The sale of the letter by American historical document specialists the Raab Collection is intended to coincide with the release of a new dramatic series on Benjamin Franklin’s time in Paris on Apple+.

The series, starring Micheal Douglas, premiered on April 12.

Elder statesman of the American revolution

The renowned inventor, polymath and founding father of the United States, had come to France in 1776 as an agent of the fledgling American revolution. 

The then 70-year old Benjamin Franklin was already well-known to European intelligentsia for his work on natural philosophy and electricity in particular, and he soon became the fulcrum of American diplomatic efforts to garner support for the revolution in France.
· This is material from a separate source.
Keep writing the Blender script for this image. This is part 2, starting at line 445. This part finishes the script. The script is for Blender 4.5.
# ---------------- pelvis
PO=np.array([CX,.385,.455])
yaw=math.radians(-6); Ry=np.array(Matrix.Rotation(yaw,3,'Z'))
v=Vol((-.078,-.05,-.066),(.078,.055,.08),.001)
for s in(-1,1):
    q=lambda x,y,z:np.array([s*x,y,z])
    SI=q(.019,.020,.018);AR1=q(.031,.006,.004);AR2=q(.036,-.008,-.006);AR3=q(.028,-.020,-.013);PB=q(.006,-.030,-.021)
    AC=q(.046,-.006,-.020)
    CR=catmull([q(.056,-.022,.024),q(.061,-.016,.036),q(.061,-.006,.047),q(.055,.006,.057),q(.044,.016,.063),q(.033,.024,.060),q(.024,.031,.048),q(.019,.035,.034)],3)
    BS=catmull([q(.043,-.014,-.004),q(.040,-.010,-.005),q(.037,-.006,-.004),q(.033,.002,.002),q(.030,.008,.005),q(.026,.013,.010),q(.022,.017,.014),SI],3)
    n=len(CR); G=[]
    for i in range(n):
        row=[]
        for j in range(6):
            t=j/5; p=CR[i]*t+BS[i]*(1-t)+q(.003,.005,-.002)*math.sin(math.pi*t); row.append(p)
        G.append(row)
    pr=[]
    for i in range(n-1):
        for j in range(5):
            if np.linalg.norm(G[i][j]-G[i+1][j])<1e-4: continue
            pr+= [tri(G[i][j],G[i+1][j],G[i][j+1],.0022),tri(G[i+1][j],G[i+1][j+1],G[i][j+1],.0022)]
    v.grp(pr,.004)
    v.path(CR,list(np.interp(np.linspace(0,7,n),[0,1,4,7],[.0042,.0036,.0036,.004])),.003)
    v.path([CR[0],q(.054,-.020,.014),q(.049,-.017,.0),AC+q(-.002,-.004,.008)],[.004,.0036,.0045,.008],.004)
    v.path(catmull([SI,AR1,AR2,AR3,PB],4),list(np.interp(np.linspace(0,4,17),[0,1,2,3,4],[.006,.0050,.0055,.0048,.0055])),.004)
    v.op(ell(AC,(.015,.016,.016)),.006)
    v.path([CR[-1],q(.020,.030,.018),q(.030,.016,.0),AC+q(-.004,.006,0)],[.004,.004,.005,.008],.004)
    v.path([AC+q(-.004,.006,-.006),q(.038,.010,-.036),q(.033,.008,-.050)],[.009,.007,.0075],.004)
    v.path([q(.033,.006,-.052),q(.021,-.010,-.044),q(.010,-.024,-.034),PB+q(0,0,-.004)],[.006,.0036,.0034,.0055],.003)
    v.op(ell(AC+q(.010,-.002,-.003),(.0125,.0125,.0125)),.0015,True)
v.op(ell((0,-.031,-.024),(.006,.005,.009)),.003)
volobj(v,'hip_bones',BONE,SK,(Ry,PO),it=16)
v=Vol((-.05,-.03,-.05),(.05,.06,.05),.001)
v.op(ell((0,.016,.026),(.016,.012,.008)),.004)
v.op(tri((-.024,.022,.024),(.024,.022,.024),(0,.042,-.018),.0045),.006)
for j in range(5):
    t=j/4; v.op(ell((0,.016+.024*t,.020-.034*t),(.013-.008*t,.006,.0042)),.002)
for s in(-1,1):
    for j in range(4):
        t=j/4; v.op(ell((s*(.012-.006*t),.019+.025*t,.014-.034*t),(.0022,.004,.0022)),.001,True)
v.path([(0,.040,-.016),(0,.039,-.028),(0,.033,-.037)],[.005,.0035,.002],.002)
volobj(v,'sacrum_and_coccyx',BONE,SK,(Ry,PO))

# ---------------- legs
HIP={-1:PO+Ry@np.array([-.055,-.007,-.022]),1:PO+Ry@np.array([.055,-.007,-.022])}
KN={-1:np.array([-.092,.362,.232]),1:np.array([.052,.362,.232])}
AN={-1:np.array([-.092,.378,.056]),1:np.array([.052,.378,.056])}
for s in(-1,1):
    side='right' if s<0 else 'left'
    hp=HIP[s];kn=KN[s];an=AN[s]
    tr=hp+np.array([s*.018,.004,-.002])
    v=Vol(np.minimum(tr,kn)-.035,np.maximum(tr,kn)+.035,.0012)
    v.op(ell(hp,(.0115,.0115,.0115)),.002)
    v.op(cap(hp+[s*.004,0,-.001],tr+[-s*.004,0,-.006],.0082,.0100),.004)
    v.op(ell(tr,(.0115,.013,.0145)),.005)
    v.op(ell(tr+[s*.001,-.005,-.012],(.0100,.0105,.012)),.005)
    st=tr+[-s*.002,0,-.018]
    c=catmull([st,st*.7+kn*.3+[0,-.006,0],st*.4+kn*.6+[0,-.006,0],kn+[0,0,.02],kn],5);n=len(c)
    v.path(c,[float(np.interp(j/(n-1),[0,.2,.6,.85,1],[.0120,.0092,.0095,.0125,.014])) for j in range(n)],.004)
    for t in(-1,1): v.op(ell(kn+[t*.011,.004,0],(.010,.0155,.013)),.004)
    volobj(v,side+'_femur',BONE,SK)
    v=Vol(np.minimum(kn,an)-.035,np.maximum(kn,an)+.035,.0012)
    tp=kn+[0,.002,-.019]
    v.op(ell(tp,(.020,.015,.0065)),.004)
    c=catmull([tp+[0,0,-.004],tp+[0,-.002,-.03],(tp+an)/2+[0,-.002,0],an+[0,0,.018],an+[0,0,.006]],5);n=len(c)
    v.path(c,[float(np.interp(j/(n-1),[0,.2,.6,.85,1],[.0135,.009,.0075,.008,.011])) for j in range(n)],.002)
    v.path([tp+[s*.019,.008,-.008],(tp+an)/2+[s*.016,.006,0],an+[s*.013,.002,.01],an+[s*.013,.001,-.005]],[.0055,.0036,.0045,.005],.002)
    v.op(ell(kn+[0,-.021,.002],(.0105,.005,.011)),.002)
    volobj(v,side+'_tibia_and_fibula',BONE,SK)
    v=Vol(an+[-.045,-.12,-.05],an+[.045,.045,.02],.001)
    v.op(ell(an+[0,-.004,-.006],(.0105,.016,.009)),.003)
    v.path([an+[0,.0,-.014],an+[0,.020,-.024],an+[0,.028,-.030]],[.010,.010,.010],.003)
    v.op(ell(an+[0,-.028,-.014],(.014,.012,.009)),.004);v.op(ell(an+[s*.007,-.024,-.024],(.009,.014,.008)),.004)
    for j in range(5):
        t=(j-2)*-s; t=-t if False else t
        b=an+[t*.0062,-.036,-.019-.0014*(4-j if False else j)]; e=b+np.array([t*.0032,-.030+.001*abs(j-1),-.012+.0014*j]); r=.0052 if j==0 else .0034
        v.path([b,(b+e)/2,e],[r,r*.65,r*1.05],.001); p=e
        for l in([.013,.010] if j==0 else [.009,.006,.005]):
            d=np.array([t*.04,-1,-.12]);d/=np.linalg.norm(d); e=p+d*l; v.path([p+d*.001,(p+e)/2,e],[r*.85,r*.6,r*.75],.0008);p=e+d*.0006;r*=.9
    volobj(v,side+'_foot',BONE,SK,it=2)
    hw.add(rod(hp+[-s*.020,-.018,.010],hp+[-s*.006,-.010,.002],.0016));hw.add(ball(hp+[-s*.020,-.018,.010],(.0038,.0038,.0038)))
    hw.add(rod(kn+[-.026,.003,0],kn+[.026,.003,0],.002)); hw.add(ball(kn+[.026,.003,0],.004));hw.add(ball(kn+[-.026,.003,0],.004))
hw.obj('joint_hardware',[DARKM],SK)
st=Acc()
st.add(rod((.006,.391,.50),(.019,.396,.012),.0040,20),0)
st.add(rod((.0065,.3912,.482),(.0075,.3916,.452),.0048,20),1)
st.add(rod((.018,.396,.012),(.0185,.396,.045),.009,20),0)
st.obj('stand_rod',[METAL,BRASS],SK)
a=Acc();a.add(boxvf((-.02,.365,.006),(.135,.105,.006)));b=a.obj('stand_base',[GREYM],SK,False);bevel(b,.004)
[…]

“He was the elder statesman of the revolution and quite the celebrity in France,” Nathan Raab from the Raab Collection told The Connexion.

“He was living just outside of Paris in the village of Passy, and while the French received him graciously, the authorities were still very coy about openly supporting the revolution.”

Read more: Napoleon letter from Moscow for sale in US for $55,000 

What does the letter say?

In the letter dated December 3, 1777, Benjamin Franklin vouches for Captain De la Plaigne, who, like himself, was acting as an agent in France on behalf of the revolutionaries, albeit for the assembly of Georgia rather than the Continental Congress.

Written in two copies, one of which was passed around in diplomatic circles, the validation of such a famous figure as Benjamin Franklin would have carried special weight. 

While it dates from after the decisive battles of Saratoga, in which the revolutionaries had captured 6,222 redcoats with minimal losses, news of the victory had not yet reached Europe, and the success of the revolution was by no means assured. 

It reads:

I do hereby certify whom it may concern, that the Papers herewith connected under my Seal, viz. the Extract from the Minutes of the Assembly of Georgia, signed by Henry Cuyler, Clerk; and the Instructions to Capt. De la Plaigne signed by N W. Jones Speaker, are genuine and authentic Papers. B Franklin

“This is Benjamin Franklin’s own copy, which he would have kept. The one he sent out would have circulated,” said Mr Raab. “It’s a beautiful letter, with only some small imperfections.”

“His published works are many, many volumes, but his important letters are harder to find. And this one in particular is a key part of the struggle for our independence. 

“It has personal significance for Franklin’s time in France but also national significance.”

The letter is for sale for $120,000 from the Raab Collection.